--- Start of Dataset extract ---
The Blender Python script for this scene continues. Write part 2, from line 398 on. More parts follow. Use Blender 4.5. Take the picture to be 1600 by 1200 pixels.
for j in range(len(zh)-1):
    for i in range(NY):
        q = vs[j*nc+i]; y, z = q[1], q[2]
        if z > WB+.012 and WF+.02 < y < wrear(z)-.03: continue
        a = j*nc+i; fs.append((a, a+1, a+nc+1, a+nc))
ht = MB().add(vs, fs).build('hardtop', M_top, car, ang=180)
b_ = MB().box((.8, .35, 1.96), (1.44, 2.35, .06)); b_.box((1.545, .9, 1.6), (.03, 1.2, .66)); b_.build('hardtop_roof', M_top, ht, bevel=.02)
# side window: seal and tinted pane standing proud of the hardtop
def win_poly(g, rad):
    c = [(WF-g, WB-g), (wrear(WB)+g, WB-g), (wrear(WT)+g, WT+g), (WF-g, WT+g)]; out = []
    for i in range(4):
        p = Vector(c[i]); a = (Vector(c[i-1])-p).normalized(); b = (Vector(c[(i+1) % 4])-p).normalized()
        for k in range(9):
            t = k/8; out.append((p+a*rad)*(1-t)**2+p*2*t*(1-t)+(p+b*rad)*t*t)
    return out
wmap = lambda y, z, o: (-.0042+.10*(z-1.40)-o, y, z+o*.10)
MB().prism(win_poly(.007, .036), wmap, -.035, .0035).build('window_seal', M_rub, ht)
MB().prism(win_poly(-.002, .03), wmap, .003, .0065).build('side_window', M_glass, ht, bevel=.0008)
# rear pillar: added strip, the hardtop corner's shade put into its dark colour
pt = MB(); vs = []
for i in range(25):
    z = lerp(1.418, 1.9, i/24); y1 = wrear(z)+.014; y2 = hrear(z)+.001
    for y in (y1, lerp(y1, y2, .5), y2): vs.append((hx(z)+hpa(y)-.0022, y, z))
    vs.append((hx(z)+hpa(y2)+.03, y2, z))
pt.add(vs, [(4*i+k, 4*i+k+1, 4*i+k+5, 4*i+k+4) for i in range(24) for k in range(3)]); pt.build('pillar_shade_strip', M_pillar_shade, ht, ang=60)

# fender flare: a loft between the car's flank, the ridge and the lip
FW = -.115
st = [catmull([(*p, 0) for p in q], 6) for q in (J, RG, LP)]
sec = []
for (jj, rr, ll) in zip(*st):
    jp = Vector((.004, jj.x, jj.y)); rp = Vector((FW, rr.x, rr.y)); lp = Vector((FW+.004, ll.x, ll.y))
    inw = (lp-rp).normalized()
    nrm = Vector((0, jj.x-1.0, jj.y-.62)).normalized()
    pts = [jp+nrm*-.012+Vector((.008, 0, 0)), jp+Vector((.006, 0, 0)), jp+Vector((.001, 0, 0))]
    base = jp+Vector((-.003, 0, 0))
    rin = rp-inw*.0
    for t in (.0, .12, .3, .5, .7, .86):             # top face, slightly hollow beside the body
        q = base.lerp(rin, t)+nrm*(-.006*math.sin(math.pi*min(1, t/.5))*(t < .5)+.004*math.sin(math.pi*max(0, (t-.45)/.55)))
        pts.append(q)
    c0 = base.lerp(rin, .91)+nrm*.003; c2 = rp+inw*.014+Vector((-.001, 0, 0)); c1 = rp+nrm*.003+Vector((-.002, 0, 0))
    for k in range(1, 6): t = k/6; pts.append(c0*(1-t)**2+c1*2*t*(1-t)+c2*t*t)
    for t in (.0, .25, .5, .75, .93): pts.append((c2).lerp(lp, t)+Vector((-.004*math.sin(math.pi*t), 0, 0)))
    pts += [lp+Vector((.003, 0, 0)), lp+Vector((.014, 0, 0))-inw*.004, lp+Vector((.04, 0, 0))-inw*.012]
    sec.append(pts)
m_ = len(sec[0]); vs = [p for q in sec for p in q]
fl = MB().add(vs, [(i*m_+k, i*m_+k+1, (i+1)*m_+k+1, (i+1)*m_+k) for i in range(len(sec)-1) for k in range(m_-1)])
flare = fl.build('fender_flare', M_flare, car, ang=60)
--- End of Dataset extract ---
- _Challenge_: Retype the whole listing above exactly.

- _Final result_:
The Blender Python script for this scene continues. Write part 2, from line 398 on. More parts follow. Use Blender 4.5. Take the picture to be 1600 by 1200 pixels.
for j in range(len(zh)-1):
    for i in range(NY):
        q = vs[j*nc+i]; y, z = q[1], q[2]
        if z > WB+.012 and WF+.02 < y < wrear(z)-.03: continue
        a = j*nc+i; fs.append((a, a+1, a+nc+1, a+nc))
ht = MB().add(vs, fs).build('hardtop', M_top, car, ang=180)
b_ = MB().box((.8, .35, 1.96), (1.44, 2.35, .06)); b_.box((1.545, .9, 1.6), (.03, 1.2, .66)); b_.build('hardtop_roof', M_top, ht, bevel=.02)
# side window: seal and tinted pane standing proud of the hardtop
def win_poly(g, rad):
    c = [(WF-g, WB-g), (wrear(WB)+g, WB-g), (wrear(WT)+g, WT+g), (WF-g, WT+g)]; out = []
    for i in range(4):
        p = Vector(c[i]); a = (Vector(c[i-1])-p).normalized(); b = (Vector(c[(i+1) % 4])-p).normalized()
        for k in range(9):
            t = k/8; out.append((p+a*rad)*(1-t)**2+p*2*t*(1-t)+(p+b*rad)*t*t)
    return out
wmap = lambda y, z, o: (-.0042+.10*(z-1.40)-o, y, z+o*.10)
MB().prism(win_poly(.007, .036), wmap, -.035, .0035).build('window_seal', M_rub, ht)
MB().prism(win_poly(-.002, .03), wmap, .003, .0065).build('side_window', M_glass, ht, bevel=.0008)
# rear pillar: added strip, the hardtop corner's shade put into its dark colour
pt = MB(); vs = []
for i in range(25):
    z = lerp(1.418, 1.9, i/24); y1 = wrear(z)+.014; y2 = hrear(z)+.001
    for y in (y1, lerp(y1, y2, .5), y2): vs.append((hx(z)+hpa(y)-.0022, y, z))
    vs.append((hx(z)+hpa(y2)+.03, y2, z))
pt.add(vs, [(4*i+k, 4*i+k+1, 4*i+k+5, 4*i+k+4) for i in range(24) for k in range(3)]); pt.build('pillar_shade_strip', M_pillar_shade, ht, ang=60)

# fender flare: a loft between the car's flank, the ridge and the lip
FW = -.115
st = [catmull([(*p, 0) for p in q], 6) for q in (J, RG, LP)]
sec = []
for (jj, rr, ll) in zip(*st):
    jp = Vector((.004, jj.x, jj.y)); rp = Vector((FW, rr.x, rr.y)); lp = Vector((FW+.004, ll.x, ll.y))
    inw = (lp-rp).normalized()
    nrm = Vector((0, jj.x-1.0, jj.y-.62)).normalized()
    pts = [jp+nrm*-.012+Vector((.008, 0, 0)), jp+Vector((.006, 0, 0)), jp+Vector((.001, 0, 0))]
    base = jp+Vector((-.003, 0, 0))
    rin = rp-inw*.0
    for t in (.0, .12, .3, .5, .7, .86):             # top face, slightly hollow beside the body
        q = base.lerp(rin, t)+nrm*(-.006*math.sin(math.pi*min(1, t/.5))*(t < .5)+.004*math.sin(math.pi*max(0, (t-.45)/.55)))
        pts.append(q)
    c0 = base.lerp(rin, .91)+nrm*.003; c2 = rp+inw*.014+Vector((-.001, 0, 0)); c1 = rp+nrm*.003+Vector((-.002, 0, 0))
    for k in range(1, 6): t = k/6; pts.append(c0*(1-t)**2+c1*2*t*(1-t)+c2*t*t)
    for t in (.0, .25, .5, .75, .93): pts.append((c2).lerp(lp, t)+Vector((-.004*math.sin(math.pi*t), 0, 0)))
    pts += [lp+Vector((.003, 0, 0)), lp+Vector((.014, 0, 0))-inw*.004, lp+Vector((.04, 0, 0))-inw*.012]
    sec.append(pts)
m_ = len(sec[0]); vs = [p for q in sec for p in q]
fl = MB().add(vs, [(i*m_+k, i*m_+k+1, (i+1)*m_+k+1, (i+1)*m_+k) for i in range(len(sec)-1) for k in range(m_-1)])
flare = fl.build('fender_flare', M_flare, car, ang=60)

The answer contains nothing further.